- [Stored data]:
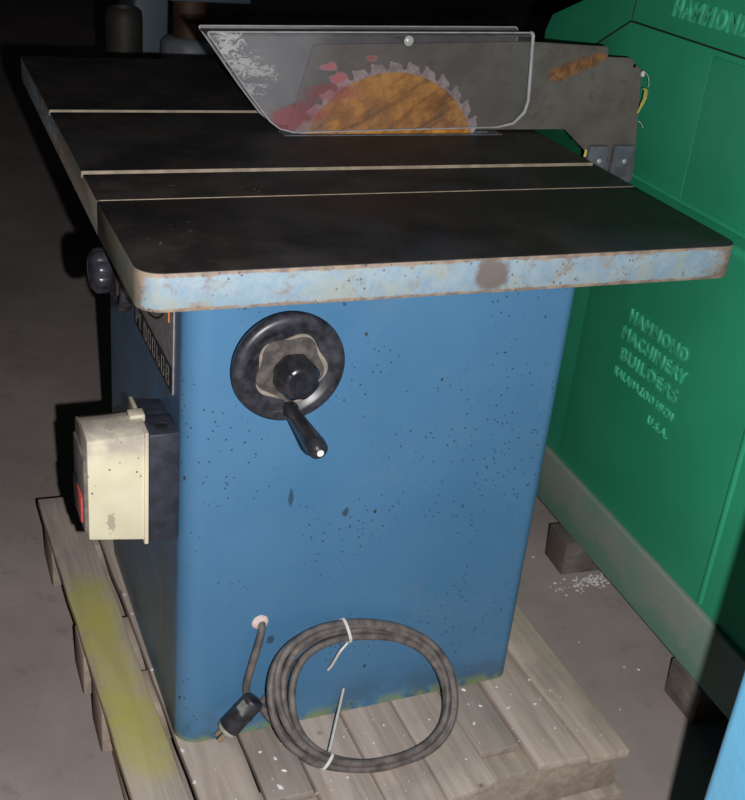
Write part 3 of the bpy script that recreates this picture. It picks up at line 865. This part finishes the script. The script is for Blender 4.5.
# ------------------------------------------------------------------ dark machines at the back
bg = empty('column_machine', (.80, 2.95, FZ))
tag(bg, 'blue-grey machine column with brown post and pale collar in the dark behind the saw', 'machine')
bm = bmesh.new()
prism(bm, round_poly([(.50, .20), (.50, .50), (.530, .580), (.545, .70), (.551, 1.5), (.672, 1.5), (.662, .58), (.95, .50), (.95, .20)], [.02, .03, .05, .05, .02, .02, .03, .03, .02], 6), 2.75, 3.05, 'y'); bevel_sharp(bm, .01, 3, 50)
link_mesh('column', bm, M['bluegrey'], bg, 40)
bm = bmesh.new(); box(bm, .56, .97, 2.48, 3.15, FZ, .21, bev=.02); link_mesh('base', bm, M['bluegrey'], bg, 40)
bm = bmesh.new(); lathe(bm, [(.075, .15), (.075, .54), (.092, .56), (.098, .60), (.094, .63), (.080, .645), (.05, .648)], Matrix.Translation((.705, 2.62, .015)), 36); link_mesh('collar', bm, M['palecol'], bg, 50)
bm = bmesh.new(); lathe(bm, [(.055, .60), (.055, 1.05)], Matrix.Translation((.705, 2.62, .015)), 28); link_mesh('post', bm, M['brownpost'], bg, 50)
bm = bmesh.new(); box(bm, .62, .90, 2.56, 2.78, .78, .84, bev=.01); link_mesh('carriage', bm, M['bluegrey'], bg, 40)
bm = bmesh.new()
lathe(bm, [(.0, FZ-.015), (.055, FZ-.015), (.060, FZ+.0), (.060, .70), (.057, .73), (.046, .74), (.046, .725), (0, .725)], Matrix.Translation((.478, 2.58, .015)), 36)
o = link_mesh('drum', bm, M['drum'], None, 50); tag(o, 'dark brown drum standing left of the blue-grey machine column in the dark', 'drum')

# ------------------------------------------------------------------ small loose things
bm = bmesh.new()
P = [Vector(p) for p in ((1.106, .6285, .934), (1.112, .6262, .930), (1.112, .6258, .915), (1.108, .6270, .900), (1.1035, .6280, .886))]
Wd = [.006, .008, .007, .005, .003]
L_ = [bm.verts.new(p+Vector((-w/2, 0, 0))) for p, w in zip(P, Wd)]; R_ = [bm.verts.new(p+Vector((w/2, -.002, 0))) for p, w in zip(P, Wd)]
for k in range(4): bm.faces.new((L_[k], R_[k], R_[k+1], L_[k+1]))
bmesh.ops.solidify(bm, geom=bm.faces[:], thickness=.0006)
o = link_mesh('yellow_tape', bm, M['yellow'], None, 60); tag(o, 'curled scrap of yellow tape on the right edge of the steel splitter plate', 'tape')
bm = bmesh.new()
lathe(bm, [(0, 0), (.0035, .001), (.0045, .006), (.003, .011), (0, .012)], Matrix.Translation((1.099, .6285, .955)), 10)
tube(bm, catmull([(1.101, .6275, .965), (1.109, .626, .958), (1.115, .625, .944), (1.114, .625, .936)], 6), .0005, 5)
o = link_mesh('frayed_string', bm, M['tie'], None, 60); tag(o, 'white frayed string on the right edge of the splitter plate above the yellow tape', 'string')

bm = bmesh.new()
tube(bm, catmull([(1.110, .6285, .870), (1.116, .626, .866), (1.122, .6255, .857)], 6), .0006, 5)
o = link_mesh('thread', bm, M['tie'], None, 60); tag(o, 'thin white thread end on the right edge of the splitter plate below the yellow tape', 'thread')

bm = bmesh.new(); prism(bm, [(.9985, .800), (1.0035, .799), (1.0045, .813), (.9995, .815)], .6285, .6297, 'y'); bevel_sharp(bm, .0004, 1, 50)
o = link_mesh('tape_scrap', bm, M['yellow'], None, 0); tag(o, 'tiny yellow tape scrap on the splitter plate beside the left dark clamp block', 'tape')

def crumbs(name, spots, lab, cat):
    bm = bmesh.new()
    for x, y, z, r in spots:
        q = bmesh.ops.create_icosphere(bm, subdivisions=1, radius=r)
        k = random.random()*9
        for v in q['verts']:
            w = v.co*(1+.5*noise.noise(v.co/r*1.3+Vector((k, k, k))))
            w.z *= .45
            v.co = Matrix.Rotation(k, 3, 'Z') @ Vector((w.x*1.25, w.y*.8, w.z)) + Vector((x, y, z+r*.34))
    o = link_mesh(name, bm, M['foam'], None, 0); return tag(o, lab, cat, kind='stuff')
sp_ = [(random.gauss(1.125, .045), random.gauss(.482, .013), FZ, random.uniform(.0015, .0042)) for _ in range(150)]
sp_ = [s for s in sp_ if 1.02 < s[0] < 1.22 and s[1] < .505]
sp_ += [(1.04, .60, FZ, .003), (1.055, .19, FZ, .003), (1.03, .205, FZ, .0025), (.98, .30, FZ, .002), (.95, .10, FZ, .002)]
crumbs('foam_crumbs', sp_, 'white foam crumbs spilled on the floor by the wood block', 'foam crumbs')
sp_ = [(x, y, 0.0, r) for x, y, r in ((.717, .090, .003), (.696, .032, .003), (.590, .100, .004), (.645, .037, .003), (.666, .066, .002), (.224, .041, .0035), (.229, .012, .004), (.213, -.018, .005), (.205, .061, .003), (.700, -.03, .002), (.65, .09, .0025), (.50, .05, .0022), (.52, -.05, .002), (.32, -.03, .0025), (.42, .06, .002),
        (.083, .30, .004), (.080, .46, .003), (.088, .10, .004), (.077, .52, .003), (.090, .03, .004), (.34, .085, .002), (.40, -.02, .002), (.57, .02, .004), (.60, .055, .003), (.582, .065, .002))]
sp_ += [(.674, -.118, FZ+.034, .006), (.640, -.125, FZ, .005), (.70, -.14, FZ, .004), (.60, -.17, FZ, .006), (.55, -.16, FZ, .005), (.66, -.15, FZ, .004)]
sp_ += [(random.uniform(.1, .79), random.uniform(-.09, .085), 0.0, random.uniform(.0008, .0016)) for _ in range(60)]
crumbs('paint_flakes', sp_, 'white flakes scattered over the pallet boards', 'flakes')

# ------------------------------------------------------------------ camera
C = Vector((-.2413, -1.1895, 1.3193)); yaw, pitch, roll, F = .4334, .4685, .1044, 1108.5023
fw = Vector((math.sin(yaw)*math.cos(pitch), math.cos(yaw)*math.cos(pitch), -math.sin(pitch)))
r0 = fw.cross(Vector((0, 0, 1))).normalized(); u0 = r0.cross(fw)
rt = r0*math.cos(roll)+u0*math.sin(roll); upv = -r0*math.sin(roll)+u0*math.cos(roll)
cam = bpy.data.cameras.new('camera'); co = bpy.data.objects.new('camera', cam); COL.objects.link(co)
co.matrix_world = Matrix.Translation(C) @ Matrix((rt, upv, -fw)).transposed().to_4x4()
cam.sensor_fit = 'VERTICAL'; cam.sensor_height = 24.0; cam.lens = F*24.0/800.0
cam.clip_start = .05; cam.clip_end = 60
sc.camera = co

# ------------------------------------------------------------------ light: the camera's own flash, in an unlit workshop
fl = bpy.data.lights.new('camera_flash', 'POINT'); fo = bpy.data.objects.new('camera_flash', fl); COL.objects.link(fo)
fo.location = C+rt*.061-upv*.035
fl.energy = 128; fl.shadow_soft_size = .006; fl.color = (1, .99, .985)
w = bpy.data.worlds.new('world'); sc.world = w; w.use_nodes = True
w.node_tree.nodes['Background'].inputs[0].default_value = (.8, .9, 1, 1); w.node_tree.nodes['Background'].inputs[1].default_value = .004

vs = sc.view_settings
sc.display_settings.display_device = 'sRGB'
vs.view_transform = 'Standard'; vs.look = 'None'; vs.exposure = 0; vs.gamma = 1; vs.use_curve_mapping = False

- [Exercise details]: Give the material again exactly as it is, but keep the pictures out.

- [Result of the task]:
Write part 3 of the bpy script that recreates this picture. It picks up at line 865. This part finishes the script. The script is for Blender 4.5.
# ------------------------------------------------------------------ dark machines at the back
bg = empty('column_machine', (.80, 2.95, FZ))
tag(bg, 'blue-grey machine column with brown post and pale collar in the dark behind the saw', 'machine')
bm = bmesh.new()
prism(bm, round_poly([(.50, .20), (.50, .50), (.530, .580), (.545, .70), (.551, 1.5), (.672, 1.5), (.662, .58), (.95, .50), (.95, .20)], [.02, .03, .05, .05, .02, .02, .03, .03, .02], 6), 2.75, 3.05, 'y'); bevel_sharp(bm, .01, 3, 50)
link_mesh('column', bm, M['bluegrey'], bg, 40)
bm = bmesh.new(); box(bm, .56, .97, 2.48, 3.15, FZ, .21, bev=.02); link_mesh('base', bm, M['bluegrey'], bg, 40)
bm = bmesh.new(); lathe(bm, [(.075, .15), (.075, .54), (.092, .56), (.098, .60), (.094, .63), (.080, .645), (.05, .648)], Matrix.Translation((.705, 2.62, .015)), 36); link_mesh('collar', bm, M['palecol'], bg, 50)
bm = bmesh.new(); lathe(bm, [(.055, .60), (.055, 1.05)], Matrix.Translation((.705, 2.62, .015)), 28); link_mesh('post', bm, M['brownpost'], bg, 50)
bm = bmesh.new(); box(bm, .62, .90, 2.56, 2.78, .78, .84, bev=.01); link_mesh('carriage', bm, M['bluegrey'], bg, 40)
bm = bmesh.new()
lathe(bm, [(.0, FZ-.015), (.055, FZ-.015), (.060, FZ+.0), (.060, .70), (.057, .73), (.046, .74), (.046, .725), (0, .725)], Matrix.Translation((.478, 2.58, .015)), 36)
o = link_mesh('drum', bm, M['drum'], None, 50); tag(o, 'dark brown drum standing left of the blue-grey machine column in the dark', 'drum')

# ------------------------------------------------------------------ small loose things
bm = bmesh.new()
P = [Vector(p) for p in ((1.106, .6285, .934), (1.112, .6262, .930), (1.112, .6258, .915), (1.108, .6270, .900), (1.1035, .6280, .886))]
Wd = [.006, .008, .007, .005, .003]
L_ = [bm.verts.new(p+Vector((-w/2, 0, 0))) for p, w in zip(P, Wd)]; R_ = [bm.verts.new(p+Vector((w/2, -.002, 0))) for p, w in zip(P, Wd)]
for k in range(4): bm.faces.new((L_[k], R_[k], R_[k+1], L_[k+1]))
bmesh.ops.solidify(bm, geom=bm.faces[:], thickness=.0006)
o = link_mesh('yellow_tape', bm, M['yellow'], None, 60); tag(o, 'curled scrap of yellow tape on the right edge of the steel splitter plate', 'tape')
bm = bmesh.new()
lathe(bm, [(0, 0), (.0035, .001), (.0045, .006), (.003, .011), (0, .012)], Matrix.Translation((1.099, .6285, .955)), 10)
tube(bm, catmull([(1.101, .6275, .965), (1.109, .626, .958), (1.115, .625, .944), (1.114, .625, .936)], 6), .0005, 5)
o = link_mesh('frayed_string', bm, M['tie'], None, 60); tag(o, 'white frayed string on the right edge of the splitter plate above the yellow tape', 'string')

bm = bmesh.new()
tube(bm, catmull([(1.110, .6285, .870), (1.116, .626, .866), (1.122, .6255, .857)], 6), .0006, 5)
o = link_mesh('thread', bm, M['tie'], None, 60); tag(o, 'thin white thread end on the right edge of the splitter plate below the yellow tape', 'thread')

bm = bmesh.new(); prism(bm, [(.9985, .800), (1.0035, .799), (1.0045, .813), (.9995, .815)], .6285, .6297, 'y'); bevel_sharp(bm, .0004, 1, 50)
o = link_mesh('tape_scrap', bm, M['yellow'], None, 0); tag(o, 'tiny yellow tape scrap on the splitter plate beside the left dark clamp block', 'tape')

def crumbs(name, spots, lab, cat):
    bm = bmesh.new()
    for x, y, z, r in spots:
        q = bmesh.ops.create_icosphere(bm, subdivisions=1, radius=r)
        k = random.random()*9
        for v in q['verts']:
            w = v.co*(1+.5*noise.noise(v.co/r*1.3+Vector((k, k, k))))
            w.z *= .45
            v.co = Matrix.Rotation(k, 3, 'Z') @ Vector((w.x*1.25, w.y*.8, w.z)) + Vector((x, y, z+r*.34))
    o = link_mesh(name, bm, M['foam'], None, 0); return tag(o, lab, cat, kind='stuff')
sp_ = [(random.gauss(1.125, .045), random.gauss(.482, .013), FZ, random.uniform(.0015, .0042)) for _ in range(150)]
sp_ = [s for s in sp_ if 1.02 < s[0] < 1.22 and s[1] < .505]
sp_ += [(1.04, .60, FZ, .003), (1.055, .19, FZ, .003), (1.03, .205, FZ, .0025), (.98, .30, FZ, .002), (.95, .10, FZ, .002)]
crumbs('foam_crumbs', sp_, 'white foam crumbs spilled on the floor by the wood block', 'foam crumbs')
sp_ = [(x, y, 0.0, r) for x, y, r in ((.717, .090, .003), (.696, .032, .003), (.590, .100, .004), (.645, .037, .003), (.666, .066, .002), (.224, .041, .0035), (.229, .012, .004), (.213, -.018, .005), (.205, .061, .003), (.700, -.03, .002), (.65, .09, .0025), (.50, .05, .0022), (.52, -.05, .002), (.32, -.03, .0025), (.42, .06, .002),
        (.083, .30, .004), (.080, .46, .003), (.088, .10, .004), (.077, .52, .003), (.090, .03, .004), (.34, .085, .002), (.40, -.02, .002), (.57, .02, .004), (.60, .055, .003), (.582, .065, .002))]
sp_ += [(.674, -.118, FZ+.034, .006), (.640, -.125, FZ, .005), (.70, -.14, FZ, .004), (.60, -.17, FZ, .006), (.55, -.16, FZ, .005), (.66, -.15, FZ, .004)]
sp_ += [(random.uniform(.1, .79), random.uniform(-.09, .085), 0.0, random.uniform(.0008, .0016)) for _ in range(60)]
crumbs('paint_flakes', sp_, 'white flakes scattered over the pallet boards', 'flakes')

# ------------------------------------------------------------------ camera
C = Vector((-.2413, -1.1895, 1.3193)); yaw, pitch, roll, F = .4334, .4685, .1044, 1108.5023
fw = Vector((math.sin(yaw)*math.cos(pitch), math.cos(yaw)*math.cos(pitch), -math.sin(pitch)))
r0 = fw.cross(Vector((0, 0, 1))).normalized(); u0 = r0.cross(fw)
rt = r0*math.cos(roll)+u0*math.sin(roll); upv = -r0*math.sin(roll)+u0*math.cos(roll)
cam = bpy.data.cameras.new('camera'); co = bpy.data.objects.new('camera', cam); COL.objects.link(co)
co.matrix_world = Matrix.Translation(C) @ Matrix((rt, upv, -fw)).transposed().to_4x4()
cam.sensor_fit = 'VERTICAL'; cam.sensor_height = 24.0; cam.lens = F*24.0/800.0
cam.clip_start = .05; cam.clip_end = 60
sc.camera = co

# ------------------------------------------------------------------ light: the camera's own flash, in an unlit workshop
fl = bpy.data.lights.new('camera_flash', 'POINT'); fo = bpy.data.objects.new('camera_flash', fl); COL.objects.link(fo)
fo.location = C+rt*.061-upv*.035
fl.energy = 128; fl.shadow_soft_size = .006; fl.color = (1, .99, .985)
w = bpy.data.worlds.new('world'); sc.world = w; w.use_nodes = True
w.node_tree.nodes['Background'].inputs[0].default_value = (.8, .9, 1, 1); w.node_tree.nodes['Background'].inputs[1].default_value = .004

vs = sc.view_settings
sc.display_settings.display_device = 'sRGB'
vs.view_transform = 'Standard'; vs.look = 'None'; vs.exposure = 0; vs.gamma = 1; vs.use_curve_mapping = False